Andar las vías | Ayeres que anduvimos con nuestros pequeños pasos

Andar las vías | Ayeres que anduvimos con nuestros pequeños pasos

“Se trataba de estar en una convivencia sana, limpia, sencilla y singular. Siempre felices, alegres, jubilosos”

 

LUNA MORENA*

Con frecuencia recordamos un pretérito que nunca volverá aunque muchos lo quisiéramos. Aquí no se trata de mayoría de votos  apoyando su regreso; su periodo   ha  quedado en la historia y en las memorias de quienes  estuvimos  en esa época de libertad  relente y  despejada.

Teníamos esa comodidad, aunque asistiéramos  a la escuela por la mañana y por la tarde, cuidándonos de molestar al compañero de butaca, o de hacer otra travesura;  porque el maestro nos daba de golpes con una regla especial, o nos arrojaba el borrador con una puntería ya practicada, porque justo nos pegaba donde él lo había  pensado.

Esa disciplina estaba permitida y era del conocimiento de los alumnos y padres de familia; por eso nunca se manifestaban en contra del profesor cuando ejercía ese orden. Al contrario; para los jefes de familia,  dicho control  ayudaría en la educación de los niños, en su aprendizaje personal;  en su  entero crecimiento y en su alineación  sociable. 
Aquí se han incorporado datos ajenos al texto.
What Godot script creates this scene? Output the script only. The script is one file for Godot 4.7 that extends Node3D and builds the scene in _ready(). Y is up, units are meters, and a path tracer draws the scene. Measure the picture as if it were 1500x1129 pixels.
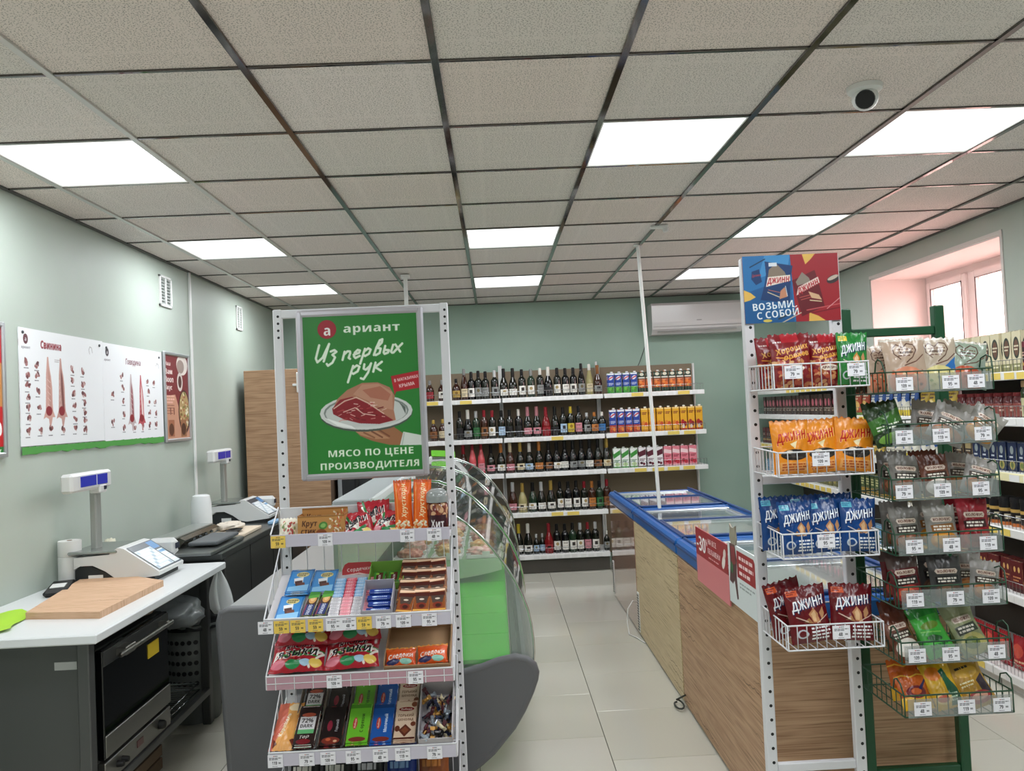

Se suspendían las clases cuando había que regar los árboles plantados en el patio de la escuela; después barríamos con una escoba especial, hecha de material silvestre para abarcar una circunferencia mayor y terminar más pronto esa actividad.

Él bebeleche nos esperaba con su tierra suelta y las marcas de nuestros pies;  que después de miles de brincos permanecían delineadas como aguardando  a los equipos del juego, a los equipos diestros en  estos terregales, a la niñez  sencilla; que en esa época se podían entretener  con una rueda vieja de bicicleta, o de tractor. Lo hacían también paseando a varios chiquillos sobre la carretilla que alguien tenía a bien prestarles, eso sí nadie se quedaba sin probar el improvisado vehículo, el cual  entregaban cuando el cansancio y el calor  disminuía sus fuerzas.

Después de  tanta diversión  se hacía tarde;  justo las horas de bañarse en el arroyo  del pueblo, que las grandes aguas se encargaban de limpiar, de cuidar y de hacerlo más grande. Los aguaceros a la sombra de barrancos albinos y álamos rústicos; habían formado un balneario de profundidad medía, que la gente mayor; niños, niñas, jóvenes y adolescentes  usaban  para bañarse y practicar la natación. Hombres y mujeres en horario vespertino se daban el gusto de bañarse con suficiente agua, que además de natural, siempre estaba cristalina; mostrando que el estar bajo el cuidado de los barrancos y los  álamos, no era  cualquier pasatiempo, era el mejor conveniente para permanecer limpia y sin residuos indeseables.

Entre ellos compartían el jabón, la piedra para tallar sobre la piel; tan necesaria en aquéllos rumbos para despejar suciedades  tercas y nefastas. Antes de dejar el agua sola y en reposo; cada quien lavaba su ropa deleitándose con las charlas que no se habían contado y claro que con su mucho de todos agregado; haciéndola más interesante, atractiva y cálida. Nadie de los presentes tenía expresiones morbosas ni corrosivas; allá no eran necesarias para nada, ni para nadie y ni siquiera hacían falta. Se trataba de estar en una convivencia sana, limpia, sencilla y singular. Siempre felices, alegres, jubilosos;  recordando, compartiendo y hasta planeando  el esparcimiento del siguiente día.